9- Le plan de relance et d’investissement à long terme pour le secteur culturel pourrait s’accompagner pour les festivals d’une stratégie de conventionnement massif accordé aux structures installées durablement sur leurs territoires et de nature souvent associatives. Ce plan de conventionnement pourrait être initié par le CNM sur la période 2021/2023. 

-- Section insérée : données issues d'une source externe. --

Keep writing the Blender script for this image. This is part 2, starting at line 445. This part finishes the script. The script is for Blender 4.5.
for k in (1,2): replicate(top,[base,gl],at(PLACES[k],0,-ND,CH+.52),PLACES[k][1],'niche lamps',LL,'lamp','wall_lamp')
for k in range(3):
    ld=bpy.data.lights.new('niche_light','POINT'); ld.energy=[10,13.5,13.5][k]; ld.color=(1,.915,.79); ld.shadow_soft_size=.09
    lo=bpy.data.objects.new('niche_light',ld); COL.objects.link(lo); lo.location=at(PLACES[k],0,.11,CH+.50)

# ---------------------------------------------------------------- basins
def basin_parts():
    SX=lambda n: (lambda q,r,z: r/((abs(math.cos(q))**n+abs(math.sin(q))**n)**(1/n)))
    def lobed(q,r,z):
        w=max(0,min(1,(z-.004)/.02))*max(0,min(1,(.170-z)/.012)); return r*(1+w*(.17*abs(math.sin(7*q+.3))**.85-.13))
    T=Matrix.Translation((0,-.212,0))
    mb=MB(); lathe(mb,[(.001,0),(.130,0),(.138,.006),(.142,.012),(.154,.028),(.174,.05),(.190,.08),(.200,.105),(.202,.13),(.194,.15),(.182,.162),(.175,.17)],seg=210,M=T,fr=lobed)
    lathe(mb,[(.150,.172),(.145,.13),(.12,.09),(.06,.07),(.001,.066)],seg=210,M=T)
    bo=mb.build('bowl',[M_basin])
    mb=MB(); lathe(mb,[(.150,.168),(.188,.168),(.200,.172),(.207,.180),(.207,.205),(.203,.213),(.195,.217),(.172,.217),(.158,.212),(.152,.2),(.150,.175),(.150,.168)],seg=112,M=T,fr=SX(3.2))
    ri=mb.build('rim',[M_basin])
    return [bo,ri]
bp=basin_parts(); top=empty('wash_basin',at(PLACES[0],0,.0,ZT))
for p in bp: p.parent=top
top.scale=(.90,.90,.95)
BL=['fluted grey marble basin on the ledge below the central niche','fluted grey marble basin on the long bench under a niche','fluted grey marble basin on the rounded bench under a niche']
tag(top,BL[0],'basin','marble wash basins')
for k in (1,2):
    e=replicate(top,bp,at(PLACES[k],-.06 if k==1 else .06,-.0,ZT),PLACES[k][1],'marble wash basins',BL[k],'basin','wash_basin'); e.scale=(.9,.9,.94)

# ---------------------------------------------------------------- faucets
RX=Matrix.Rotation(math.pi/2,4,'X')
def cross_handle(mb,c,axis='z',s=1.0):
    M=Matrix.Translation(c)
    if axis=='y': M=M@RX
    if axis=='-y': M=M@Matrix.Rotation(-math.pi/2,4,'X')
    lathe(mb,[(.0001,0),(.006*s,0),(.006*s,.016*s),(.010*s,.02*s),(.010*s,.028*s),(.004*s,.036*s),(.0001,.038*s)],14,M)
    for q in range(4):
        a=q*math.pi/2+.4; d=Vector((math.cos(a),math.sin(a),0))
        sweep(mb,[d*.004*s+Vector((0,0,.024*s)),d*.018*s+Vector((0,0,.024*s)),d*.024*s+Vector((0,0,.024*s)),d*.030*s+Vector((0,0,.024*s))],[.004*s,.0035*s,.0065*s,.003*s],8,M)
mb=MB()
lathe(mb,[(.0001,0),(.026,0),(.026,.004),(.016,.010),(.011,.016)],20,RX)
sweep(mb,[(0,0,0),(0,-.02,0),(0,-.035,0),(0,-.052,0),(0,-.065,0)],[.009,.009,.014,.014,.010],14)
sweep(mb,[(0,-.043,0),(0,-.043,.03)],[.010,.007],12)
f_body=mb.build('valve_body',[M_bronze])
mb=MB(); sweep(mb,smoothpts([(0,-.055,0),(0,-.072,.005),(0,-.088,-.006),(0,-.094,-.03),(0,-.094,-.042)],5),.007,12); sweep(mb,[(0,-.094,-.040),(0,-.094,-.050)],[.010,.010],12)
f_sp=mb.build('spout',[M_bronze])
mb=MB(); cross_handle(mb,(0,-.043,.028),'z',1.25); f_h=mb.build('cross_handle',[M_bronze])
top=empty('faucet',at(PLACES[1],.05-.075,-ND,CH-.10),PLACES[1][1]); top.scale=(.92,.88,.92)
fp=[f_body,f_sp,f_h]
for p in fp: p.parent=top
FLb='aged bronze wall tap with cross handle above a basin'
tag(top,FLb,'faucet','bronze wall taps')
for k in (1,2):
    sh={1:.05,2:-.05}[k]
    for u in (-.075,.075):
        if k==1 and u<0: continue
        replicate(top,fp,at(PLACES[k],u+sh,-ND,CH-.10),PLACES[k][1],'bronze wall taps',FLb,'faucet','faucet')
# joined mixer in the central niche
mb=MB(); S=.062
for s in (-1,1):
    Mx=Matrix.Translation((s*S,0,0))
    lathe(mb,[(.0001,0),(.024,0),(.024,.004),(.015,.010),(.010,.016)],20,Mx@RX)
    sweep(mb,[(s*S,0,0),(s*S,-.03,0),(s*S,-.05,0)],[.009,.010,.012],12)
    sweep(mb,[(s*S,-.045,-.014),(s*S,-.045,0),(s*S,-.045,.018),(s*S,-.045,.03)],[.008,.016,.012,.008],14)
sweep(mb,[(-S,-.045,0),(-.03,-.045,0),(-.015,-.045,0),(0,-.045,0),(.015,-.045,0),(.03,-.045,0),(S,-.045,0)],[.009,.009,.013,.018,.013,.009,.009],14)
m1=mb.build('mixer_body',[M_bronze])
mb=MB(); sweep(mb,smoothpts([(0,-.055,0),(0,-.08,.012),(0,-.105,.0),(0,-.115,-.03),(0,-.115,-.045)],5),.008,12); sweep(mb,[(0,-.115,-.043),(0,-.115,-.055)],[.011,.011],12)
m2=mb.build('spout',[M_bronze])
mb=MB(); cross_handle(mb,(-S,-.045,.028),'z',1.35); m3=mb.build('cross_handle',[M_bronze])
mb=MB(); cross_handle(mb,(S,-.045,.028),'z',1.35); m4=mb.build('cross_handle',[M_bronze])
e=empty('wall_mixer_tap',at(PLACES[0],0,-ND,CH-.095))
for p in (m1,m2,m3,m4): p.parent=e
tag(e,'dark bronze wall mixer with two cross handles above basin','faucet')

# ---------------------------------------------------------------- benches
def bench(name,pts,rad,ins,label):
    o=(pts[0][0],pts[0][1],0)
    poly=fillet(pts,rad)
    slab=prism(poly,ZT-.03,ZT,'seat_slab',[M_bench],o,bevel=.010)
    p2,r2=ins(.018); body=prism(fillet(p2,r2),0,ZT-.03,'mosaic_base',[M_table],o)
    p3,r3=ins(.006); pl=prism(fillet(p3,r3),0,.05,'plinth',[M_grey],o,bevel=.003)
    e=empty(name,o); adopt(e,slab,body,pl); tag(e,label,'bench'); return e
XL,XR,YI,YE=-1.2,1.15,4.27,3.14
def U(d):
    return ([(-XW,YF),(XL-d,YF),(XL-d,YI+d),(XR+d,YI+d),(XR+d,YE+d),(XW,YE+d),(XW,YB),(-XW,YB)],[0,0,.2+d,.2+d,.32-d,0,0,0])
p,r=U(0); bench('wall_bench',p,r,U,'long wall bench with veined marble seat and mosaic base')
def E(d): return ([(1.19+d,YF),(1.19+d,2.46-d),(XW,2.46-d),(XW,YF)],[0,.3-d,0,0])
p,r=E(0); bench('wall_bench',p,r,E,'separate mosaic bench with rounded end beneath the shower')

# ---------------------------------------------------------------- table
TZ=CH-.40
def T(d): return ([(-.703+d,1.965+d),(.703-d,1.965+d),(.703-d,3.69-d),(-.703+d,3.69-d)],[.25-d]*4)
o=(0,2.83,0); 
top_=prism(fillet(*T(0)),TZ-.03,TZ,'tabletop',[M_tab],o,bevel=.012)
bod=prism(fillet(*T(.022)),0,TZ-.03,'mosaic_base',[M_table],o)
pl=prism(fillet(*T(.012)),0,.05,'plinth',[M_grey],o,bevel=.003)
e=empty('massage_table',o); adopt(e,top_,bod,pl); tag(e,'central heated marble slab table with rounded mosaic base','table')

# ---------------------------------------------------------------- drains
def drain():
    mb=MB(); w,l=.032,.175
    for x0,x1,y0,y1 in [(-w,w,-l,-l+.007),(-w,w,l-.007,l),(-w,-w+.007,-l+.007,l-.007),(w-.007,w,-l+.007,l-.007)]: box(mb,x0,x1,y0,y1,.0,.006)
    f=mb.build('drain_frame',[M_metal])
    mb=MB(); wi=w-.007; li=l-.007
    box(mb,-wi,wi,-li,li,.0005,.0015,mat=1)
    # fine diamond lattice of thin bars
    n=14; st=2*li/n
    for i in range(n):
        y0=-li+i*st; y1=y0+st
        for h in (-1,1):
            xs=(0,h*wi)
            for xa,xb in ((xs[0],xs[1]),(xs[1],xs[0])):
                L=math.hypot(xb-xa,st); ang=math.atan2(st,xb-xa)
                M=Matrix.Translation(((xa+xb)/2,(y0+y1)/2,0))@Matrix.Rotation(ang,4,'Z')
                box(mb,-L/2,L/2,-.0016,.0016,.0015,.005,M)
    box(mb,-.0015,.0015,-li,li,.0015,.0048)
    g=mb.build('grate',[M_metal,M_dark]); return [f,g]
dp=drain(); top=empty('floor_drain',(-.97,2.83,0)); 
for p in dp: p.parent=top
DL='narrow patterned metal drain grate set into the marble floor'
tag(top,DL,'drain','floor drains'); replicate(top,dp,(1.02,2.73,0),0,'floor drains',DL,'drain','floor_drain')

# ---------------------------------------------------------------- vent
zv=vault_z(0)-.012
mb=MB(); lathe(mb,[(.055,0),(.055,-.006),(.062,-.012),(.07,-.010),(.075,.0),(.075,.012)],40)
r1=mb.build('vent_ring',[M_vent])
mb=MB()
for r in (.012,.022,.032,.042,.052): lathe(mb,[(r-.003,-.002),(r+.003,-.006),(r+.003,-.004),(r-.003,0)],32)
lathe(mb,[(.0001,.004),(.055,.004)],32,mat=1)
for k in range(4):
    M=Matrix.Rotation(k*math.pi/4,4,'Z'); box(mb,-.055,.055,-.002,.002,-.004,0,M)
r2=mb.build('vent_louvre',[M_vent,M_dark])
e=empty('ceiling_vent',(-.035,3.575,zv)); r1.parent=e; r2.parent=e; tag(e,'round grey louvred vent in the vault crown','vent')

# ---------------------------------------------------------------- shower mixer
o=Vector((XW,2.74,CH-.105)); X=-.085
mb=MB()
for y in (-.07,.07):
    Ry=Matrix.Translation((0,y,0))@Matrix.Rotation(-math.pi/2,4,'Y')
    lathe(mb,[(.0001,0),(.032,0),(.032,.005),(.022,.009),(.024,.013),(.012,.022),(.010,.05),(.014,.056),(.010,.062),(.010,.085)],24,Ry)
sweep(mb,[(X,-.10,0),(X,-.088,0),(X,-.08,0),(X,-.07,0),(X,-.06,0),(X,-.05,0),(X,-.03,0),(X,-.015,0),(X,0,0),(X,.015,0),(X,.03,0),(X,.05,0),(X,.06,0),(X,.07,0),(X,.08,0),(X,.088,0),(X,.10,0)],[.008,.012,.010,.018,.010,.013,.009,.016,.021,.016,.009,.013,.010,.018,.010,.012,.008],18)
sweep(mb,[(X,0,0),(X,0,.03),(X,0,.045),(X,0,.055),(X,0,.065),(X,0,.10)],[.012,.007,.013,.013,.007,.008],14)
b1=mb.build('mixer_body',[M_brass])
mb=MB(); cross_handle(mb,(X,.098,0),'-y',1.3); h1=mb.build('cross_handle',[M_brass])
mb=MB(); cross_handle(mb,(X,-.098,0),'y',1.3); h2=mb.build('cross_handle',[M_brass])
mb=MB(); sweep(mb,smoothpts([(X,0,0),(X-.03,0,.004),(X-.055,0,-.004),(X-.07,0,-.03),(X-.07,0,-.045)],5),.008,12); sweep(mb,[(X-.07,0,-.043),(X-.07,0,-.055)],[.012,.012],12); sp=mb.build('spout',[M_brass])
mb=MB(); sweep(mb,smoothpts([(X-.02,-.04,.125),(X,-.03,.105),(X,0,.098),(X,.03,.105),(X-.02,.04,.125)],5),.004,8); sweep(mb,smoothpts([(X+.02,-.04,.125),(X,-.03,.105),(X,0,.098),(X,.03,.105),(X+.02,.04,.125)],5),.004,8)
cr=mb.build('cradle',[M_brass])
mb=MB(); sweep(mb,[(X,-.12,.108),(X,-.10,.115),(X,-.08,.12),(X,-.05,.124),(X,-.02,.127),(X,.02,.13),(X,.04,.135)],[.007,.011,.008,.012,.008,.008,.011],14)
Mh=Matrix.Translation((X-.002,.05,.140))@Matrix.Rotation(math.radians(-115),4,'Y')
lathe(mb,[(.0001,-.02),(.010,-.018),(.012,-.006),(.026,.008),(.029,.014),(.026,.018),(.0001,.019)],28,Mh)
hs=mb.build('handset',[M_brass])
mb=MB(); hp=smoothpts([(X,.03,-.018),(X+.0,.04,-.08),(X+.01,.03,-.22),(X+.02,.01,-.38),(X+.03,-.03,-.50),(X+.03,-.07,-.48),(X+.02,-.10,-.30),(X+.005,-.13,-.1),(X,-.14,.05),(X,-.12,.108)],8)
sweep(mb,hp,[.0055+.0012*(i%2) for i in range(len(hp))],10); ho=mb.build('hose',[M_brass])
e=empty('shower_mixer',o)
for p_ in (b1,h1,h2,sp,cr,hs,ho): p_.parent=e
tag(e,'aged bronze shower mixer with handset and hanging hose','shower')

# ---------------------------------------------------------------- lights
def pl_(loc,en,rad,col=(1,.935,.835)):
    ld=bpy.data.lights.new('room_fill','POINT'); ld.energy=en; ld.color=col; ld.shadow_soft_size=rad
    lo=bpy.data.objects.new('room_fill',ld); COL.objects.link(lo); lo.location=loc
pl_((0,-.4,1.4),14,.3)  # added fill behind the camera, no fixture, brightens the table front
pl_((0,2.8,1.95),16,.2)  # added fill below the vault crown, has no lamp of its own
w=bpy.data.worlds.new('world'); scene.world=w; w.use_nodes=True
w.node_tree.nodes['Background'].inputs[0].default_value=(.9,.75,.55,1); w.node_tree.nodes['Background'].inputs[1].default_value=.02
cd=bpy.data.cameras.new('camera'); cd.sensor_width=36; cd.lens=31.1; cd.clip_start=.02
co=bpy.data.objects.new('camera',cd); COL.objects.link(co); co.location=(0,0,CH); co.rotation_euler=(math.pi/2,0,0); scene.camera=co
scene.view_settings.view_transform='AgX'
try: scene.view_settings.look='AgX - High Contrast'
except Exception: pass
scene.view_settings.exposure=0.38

10- Pour conclure, puisque nous sommes une Fédération de festivals internationaux mais essentiellement européenne, nous ne pouvons que repenser à cette « Europe de la culture » dont a beaucoup parlé le Président de la République. Nos festivals sont de fervents défenseurs des échanges artistiques internationaux, de la libre circulation des publics et des artistes et de la protection de la diversité culturelle, éléments qui fondent aussi l’Union Européenne. Aussi, nous avons été profondément déçus par la part consacrée à la culture du prochain budget européen, bien inférieure aux attentes et aux promesses. Nous attendons ainsi de l’Europe des mesures concrètes pour la sauvegarde de notre secteur, mais aussi qu’elle soit la garante de notre indépendance et de notre diversité. Nous souhaitons que la France fasse entendre sa voix de manière forte. Nous appuyons vivement pour une reconnaissance accrue du rôle et de la spécificité des festivals dans cette communauté Européenne. 

Forts de la diversité de nos structures et de nos territoires, forts des réflexions menées collectivement depuis plus de 10 ans, nous nous tenons à votre disposition et à votre écoute afin de construire ces mesures ensemble, avec vous et l’ensemble des réseaux et organisations professionnels. 

Veuillez agréer, Monsieur le Ministre l’expression de notre respectueuse considération.